So, the aggrieved shareholder or member of a closely held company has brought an action against your clients, the directors or managing members of a closely-held company, claiming, among other things, that your clients breached their fiduciary duty to the company and the aggrieved shareholder or member. The courts have made it clear that this type of claim should have been brought as a derivative claim, not a direct claim. Should you let it go?

In addition to the psychological benefit of having a plaintiff’s case dismissed, the additional obstacles a derivative claim must face provide significant strategic benefits. You should not let it go.

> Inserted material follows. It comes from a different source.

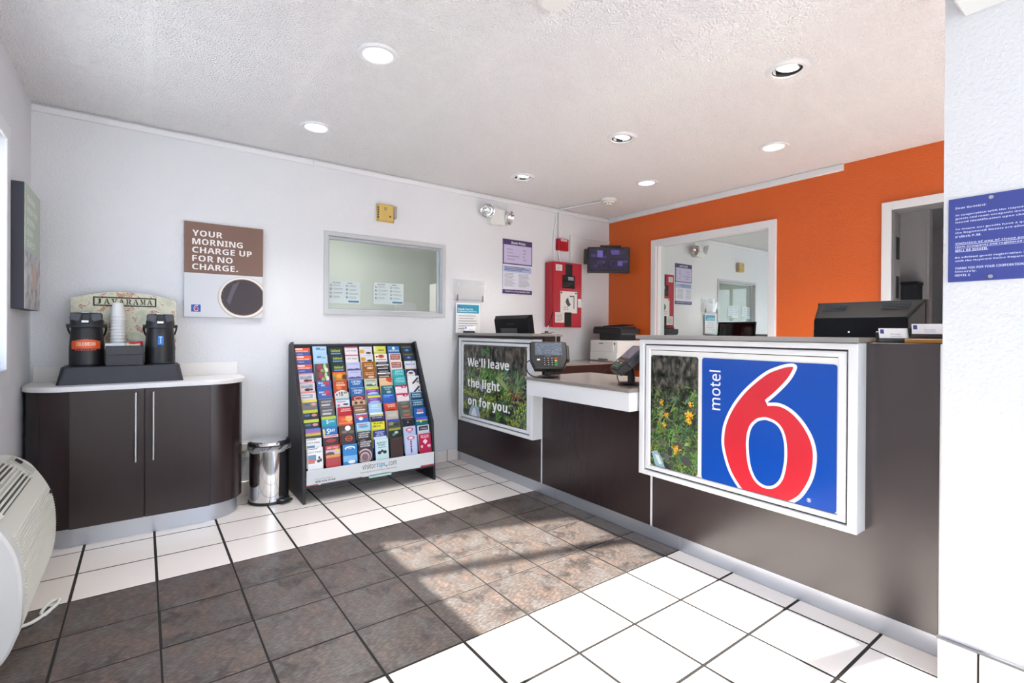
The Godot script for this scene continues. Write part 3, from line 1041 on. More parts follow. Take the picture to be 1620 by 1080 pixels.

  1. Demand. Before a derivative claim can be brought, the aggrieved shareholder/member must make demand upon those in control of the company take action to rectify the alleged wrong. This, then, has the benefit of forcing a plaintiff to tell those in control of the business (your clients) what to look into. Anything not included in the demand need not be looked into, and whatever else is or could be uncovered in the investigation need not be considered in deciding whether or not to bring a claim (and the plaintiff need not be apprised of whatever is so discovered). Thus, those new matters which a plaintiff would likely find through discovery do not necessarily get added to the dispute. This alone is a significant advantage.
  2. Time. Both the corporate derivative statute (F.S. 607.07401(2)) and the limited liability company derivative statute (F.S. 605.0802(1)) in Florida provide a 90 day time after demand where those in control (your clients) can investigate whether to pursue the claim (unless a reparable injury is threatened to the company). This allows some cooling off period – a minor benefit –and, importantly, it allows those in control of the company to decide how best to proceed — whether to have the company pursue the claim, allow the plaintiff to pursue the claim for the company, or wait for the claim to be brought and ask the court to appoint an independent panel or special litigation committee to investigate the claim and advise the court whether it should proceed. It also allows those in control to assess the viability of the business judgement rule defense and marshal all evidence supporting that defense.
  3. The Panel/Special Litigation Committee. Both the corporate derivative statute (F.S. 607.0740(3)(c)) and the limited liability statute (F.S. 605.0804) in Florida permit the company to ask the court to appoint a panel or special litigation committee to investigate the matter and to stay the action pending that investigation. Such a panel/committee necessarily is made up of disinterested people with no axe to grind against your clients and, presumably, an understanding of the impact the business judgment rule has on the wisdom of expending the time, energy and expense of pursuing claims against directors or managing members. This provides a real opportunity to have dispassionate decision makers assess the cost/benefit of pursuing a breach of fiduciary claim against your clients, a circumstance far more favorable to your clients than simply defending those claims in the hands of the aggrieved shareholder/member.

It does matter! You should definitely force the plaintiff to pursue the claims derivatively.